Job » Quote each line of the material verbatim, without the pictures.

Collected material »
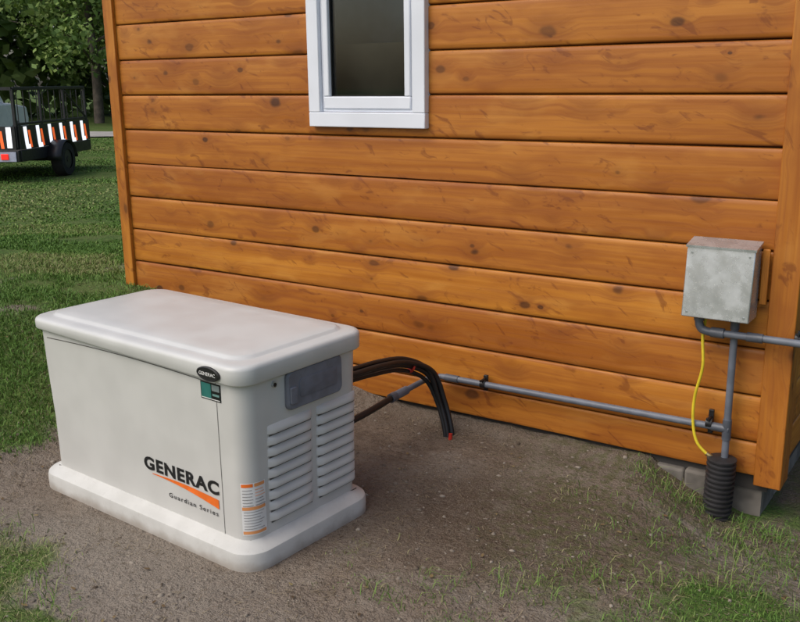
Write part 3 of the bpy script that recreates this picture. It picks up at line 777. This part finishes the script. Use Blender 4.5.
box('side_tape_backing',(.013,0,.53),(.050,Ln,.89),MS,tr)
box('rear_tape_backing',(-Wd,-.060,.53),(0,-.041,.89),MS,tr)
for i in range(6):
    yy=.06+i*Ln/6.2
    slant('reflector_side_%d'%i,'s',yy+.1,.60,.88,.11,-.03,M_RW)
    slant('reflector_side_lo%d'%i,'s',yy+.12,.53,.60,.16,-.02,M_RW)
    slant('reflector_side_o%d'%i,'s',yy+.27,.55,.82,.07,-.05,M_RR)
for i in range(6):
    xx=-.06-i*.3
    slant('reflector_rear_%d'%i,'r',xx,.56,.88,.08,0,M_RW)
    slant('reflector_rear_o%d'%i,'r',xx-.13,.55,.82,.05,.02,M_RR)
for xx in (-.16,-Wd+.16):
    box('tail_light_%d'%int(xx*10),(xx-.09,-.095,.38),(xx+.03,-.081,.47),M_TL,tr,.008)
    box('tail_bracket_%d'%int(xx*10),(xx-.17,-.0805,.35),(xx+.15,-.0655,.50),simple('bracket',(.40,.43,.55),.5),tr)
def wheel(nm,par,x,y,r,w):
    prf=[(r*.55,0),(r*.92,0.0),(r,w*.18),(r,w*.82),(r*.92,w),(r*.55,w)]
    n=28;v=[];f=[]
    for rad,xx in prf:
        for i in range(n):
            a=2*math.pi*i/n;v.append((x-w/2+xx,y+rad*math.cos(a),r+rad*math.sin(a)))
    for k in range(5):
        for i in range(n):f.append((k*n+i,k*n+(i+1)%n,(k+1)*n+(i+1)%n,(k+1)*n+i))
    o=mk(nm,v,f,MT,par);sharp(o,35)
    tube(nm+'_rim',[(x-w*.42,y,r),(x+w*.42,y,r)],[r*.56,r*.56],MRIM,par,24)
    tube(nm+'_hub',[(x-w*.47,y,r),(x+w*.47,y,r)],r*.16,MS,par,12)
WY=1.22
for xx in (.17,-Wd-.17):
    wheel('wheel_%d'%int(xx*10),tr,xx,WY,.29,.20)
    n=14;v=[];f=[]
    for i in range(n+1):
        a=math.pi*(i/n);rr_=.35
        for dx in (-.12,.12):
            v.append((xx+dx,WY+rr_*math.cos(a),.30+rr_*math.sin(a)*.9))
    for i in range(n):f.append((2*i,2*i+1,2*i+3,2*i+2))
    o=mk('fender_%d'%int(xx*10),v,f,MS,tr,True);m=o.modifiers.new('s','SOLIDIFY');m.thickness=.012
tube('axle',[(-Wd-.1,WY,.29),(.1,WY,.29)],.03,MS,tr)
tube('tongue',[(-Wd/2,Ln,.45),(-Wd/2,Ln+1.2,.45)],.04,MS,tr)
pk=empty('parked_pickup',(-19.2,11.1,float(hgt(-19.2,11.1))),ang+.12)
MPW=simple('car_paint_white',(.80,.80,.80),.25,0,.03,2)
MGD=simple('car_glass',(.03,.04,.045),.08)
def extr(nm,prof,x0,x1,mat,par,bv=.03):
    n=len(prof);v=[(x0,a,b) for a,b in prof]+[(x1,a,b) for a,b in prof]
    f=[tuple(range(n)),tuple(range(n,2*n))[::-1]]+[(i,(i+1)%n,n+(i+1)%n,n+i) for i in range(n)]
    o=mk(nm,v,f,mat,par)
    if bv:bevel(o,bv,3)
    return o
extr('lower_body',[(-2.7,.45),(2.55,.42),(2.65,.75),(2.55,1.02),(1.45,1.12),(-2.7,1.12)],-.95,.95,MPW,pk,.05)
extr('cab',[(-.75,1.10),(1.5,1.10),(.75,1.74),(.55,1.79),(-.5,1.79),(-.68,1.72)],-.84,.84,MPW,pk,.06)
extr('side_glass',[(-.62,1.18),(1.15,1.18),(.62,1.66),(-.52,1.66)],-.848,.848,MGD,pk,0)
box('rear_glass',(-.68,-.765,1.20),(.68,-.70,1.62),MGD,pk,.01)
box('rear_bumper',(-.92,-2.86,.45),(.92,-2.705,.62),simple('chrome',(.5,.5,.5),.25,.9),pk,.02)
for sx in (-.86,.86):box('pickup_tail_%d'%int(sx*10),(sx-.07,-2.72,.78),(sx+.07,-2.69,1.08),simple('taillens',(.35,.02,.015),.3),pk)
for sx in (-.82,.82):
    for yy in (-1.75,1.75):wheel('wheel_%d_%d'%(int(sx*10),int(yy*10)),pk,sx,yy,.38,.26)

# ------------------------------------------------------------ light
w=bpy.data.worlds.new("World");SC.world=w;w.use_nodes=True
nt=w.node_tree;bg=nt.nodes['Background'];sky=nt.nodes.new('ShaderNodeTexSky');sky.sky_type='NISHITA';sky.sun_disc=False
el=math.radians(50);az=math.radians(205)
sx,sy=math.sin(az),math.cos(az)
sky.sun_elevation=el;sky.sun_rotation=az
sky.air_density=1.0;sky.dust_density=4.0;sky.ozone_density=1.0
nt.links.new(sky.outputs[0],bg.inputs[0]);bg.inputs[1].default_value=.15
sun=bpy.data.lights.new('sun','SUN');sun.energy=1.35;sun.angle=math.radians(60);sun.color=(1,.975,.945)
so=bpy.data.objects.new('sun',sun);COL.objects.link(so)
D=Vector((sx*math.cos(el),sy*math.cos(el),math.sin(el)));so.rotation_euler=D.to_track_quat('Z','Y').to_euler()
# ------------------------------------------------------------ camera
yw,pt,rl=.5942,.2450,-.0119
F_=Vector((-math.sin(yw)*math.cos(pt),math.cos(yw)*math.cos(pt),-math.sin(pt)));R_=Vector((math.cos(yw),math.sin(yw),0));U_=R_.cross(F_)
R2=R_*math.cos(rl)+U_*math.sin(rl);U2=-R_*math.sin(rl)+U_*math.cos(rl)
cd=bpy.data.cameras.new('camera');co=bpy.data.objects.new('camera',cd);COL.objects.link(co)
M=Matrix((R2,U2,-F_)).transposed().to_4x4();M.translation=Vector((0,0,1.6187));co.matrix_world=M
cd.sensor_width=36;cd.lens=919.2451/800*36;cd.clip_end=1000;cd.clip_start=.05
SC.camera=co
SC.view_settings.view_transform='Standard';SC.view_settings.look='None';SC.view_settings.exposure=0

Response »
Write part 3 of the bpy script that recreates this picture. It picks up at line 777. This part finishes the script. Use Blender 4.5.
box('side_tape_backing',(.013,0,.53),(.050,Ln,.89),MS,tr)
box('rear_tape_backing',(-Wd,-.060,.53),(0,-.041,.89),MS,tr)
for i in range(6):
    yy=.06+i*Ln/6.2
    slant('reflector_side_%d'%i,'s',yy+.1,.60,.88,.11,-.03,M_RW)
    slant('reflector_side_lo%d'%i,'s',yy+.12,.53,.60,.16,-.02,M_RW)
    slant('reflector_side_o%d'%i,'s',yy+.27,.55,.82,.07,-.05,M_RR)
for i in range(6):
    xx=-.06-i*.3
    slant('reflector_rear_%d'%i,'r',xx,.56,.88,.08,0,M_RW)
    slant('reflector_rear_o%d'%i,'r',xx-.13,.55,.82,.05,.02,M_RR)
for xx in (-.16,-Wd+.16):
    box('tail_light_%d'%int(xx*10),(xx-.09,-.095,.38),(xx+.03,-.081,.47),M_TL,tr,.008)
    box('tail_bracket_%d'%int(xx*10),(xx-.17,-.0805,.35),(xx+.15,-.0655,.50),simple('bracket',(.40,.43,.55),.5),tr)
def wheel(nm,par,x,y,r,w):
    prf=[(r*.55,0),(r*.92,0.0),(r,w*.18),(r,w*.82),(r*.92,w),(r*.55,w)]
    n=28;v=[];f=[]
    for rad,xx in prf:
        for i in range(n):
            a=2*math.pi*i/n;v.append((x-w/2+xx,y+rad*math.cos(a),r+rad*math.sin(a)))
    for k in range(5):
        for i in range(n):f.append((k*n+i,k*n+(i+1)%n,(k+1)*n+(i+1)%n,(k+1)*n+i))
    o=mk(nm,v,f,MT,par);sharp(o,35)
    tube(nm+'_rim',[(x-w*.42,y,r),(x+w*.42,y,r)],[r*.56,r*.56],MRIM,par,24)
    tube(nm+'_hub',[(x-w*.47,y,r),(x+w*.47,y,r)],r*.16,MS,par,12)
WY=1.22
for xx in (.17,-Wd-.17):
    wheel('wheel_%d'%int(xx*10),tr,xx,WY,.29,.20)
    n=14;v=[];f=[]
    for i in range(n+1):
        a=math.pi*(i/n);rr_=.35
        for dx in (-.12,.12):
            v.append((xx+dx,WY+rr_*math.cos(a),.30+rr_*math.sin(a)*.9))
    for i in range(n):f.append((2*i,2*i+1,2*i+3,2*i+2))
    o=mk('fender_%d'%int(xx*10),v,f,MS,tr,True);m=o.modifiers.new('s','SOLIDIFY');m.thickness=.012
tube('axle',[(-Wd-.1,WY,.29),(.1,WY,.29)],.03,MS,tr)
tube('tongue',[(-Wd/2,Ln,.45),(-Wd/2,Ln+1.2,.45)],.04,MS,tr)
pk=empty('parked_pickup',(-19.2,11.1,float(hgt(-19.2,11.1))),ang+.12)
MPW=simple('car_paint_white',(.80,.80,.80),.25,0,.03,2)
MGD=simple('car_glass',(.03,.04,.045),.08)
def extr(nm,prof,x0,x1,mat,par,bv=.03):
    n=len(prof);v=[(x0,a,b) for a,b in prof]+[(x1,a,b) for a,b in prof]
    f=[tuple(range(n)),tuple(range(n,2*n))[::-1]]+[(i,(i+1)%n,n+(i+1)%n,n+i) for i in range(n)]
    o=mk(nm,v,f,mat,par)
    if bv:bevel(o,bv,3)
    return o
extr('lower_body',[(-2.7,.45),(2.55,.42),(2.65,.75),(2.55,1.02),(1.45,1.12),(-2.7,1.12)],-.95,.95,MPW,pk,.05)
extr('cab',[(-.75,1.10),(1.5,1.10),(.75,1.74),(.55,1.79),(-.5,1.79),(-.68,1.72)],-.84,.84,MPW,pk,.06)
extr('side_glass',[(-.62,1.18),(1.15,1.18),(.62,1.66),(-.52,1.66)],-.848,.848,MGD,pk,0)
box('rear_glass',(-.68,-.765,1.20),(.68,-.70,1.62),MGD,pk,.01)
box('rear_bumper',(-.92,-2.86,.45),(.92,-2.705,.62),simple('chrome',(.5,.5,.5),.25,.9),pk,.02)
for sx in (-.86,.86):box('pickup_tail_%d'%int(sx*10),(sx-.07,-2.72,.78),(sx+.07,-2.69,1.08),simple('taillens',(.35,.02,.015),.3),pk)
for sx in (-.82,.82):
    for yy in (-1.75,1.75):wheel('wheel_%d_%d'%(int(sx*10),int(yy*10)),pk,sx,yy,.38,.26)

# ------------------------------------------------------------ light
w=bpy.data.worlds.new("World");SC.world=w;w.use_nodes=True
nt=w.node_tree;bg=nt.nodes['Background'];sky=nt.nodes.new('ShaderNodeTexSky');sky.sky_type='NISHITA';sky.sun_disc=False
el=math.radians(50);az=math.radians(205)
sx,sy=math.sin(az),math.cos(az)
sky.sun_elevation=el;sky.sun_rotation=az
sky.air_density=1.0;sky.dust_density=4.0;sky.ozone_density=1.0
nt.links.new(sky.outputs[0],bg.inputs[0]);bg.inputs[1].default_value=.15
sun=bpy.data.lights.new('sun','SUN');sun.energy=1.35;sun.angle=math.radians(60);sun.color=(1,.975,.945)
so=bpy.data.objects.new('sun',sun);COL.objects.link(so)
D=Vector((sx*math.cos(el),sy*math.cos(el),math.sin(el)));so.rotation_euler=D.to_track_quat('Z','Y').to_euler()
# ------------------------------------------------------------ camera
yw,pt,rl=.5942,.2450,-.0119
F_=Vector((-math.sin(yw)*math.cos(pt),math.cos(yw)*math.cos(pt),-math.sin(pt)));R_=Vector((math.cos(yw),math.sin(yw),0));U_=R_.cross(F_)
R2=R_*math.cos(rl)+U_*math.sin(rl);U2=-R_*math.sin(rl)+U_*math.cos(rl)
cd=bpy.data.cameras.new('camera');co=bpy.data.objects.new('camera',cd);COL.objects.link(co)
M=Matrix((R2,U2,-F_)).transposed().to_4x4();M.translation=Vector((0,0,1.6187));co.matrix_world=M
cd.sensor_width=36;cd.lens=919.2451/800*36;cd.clip_end=1000;cd.clip_start=.05
SC.camera=co
SC.view_settings.view_transform='Standard';SC.view_settings.look='None';SC.view_settings.exposure=0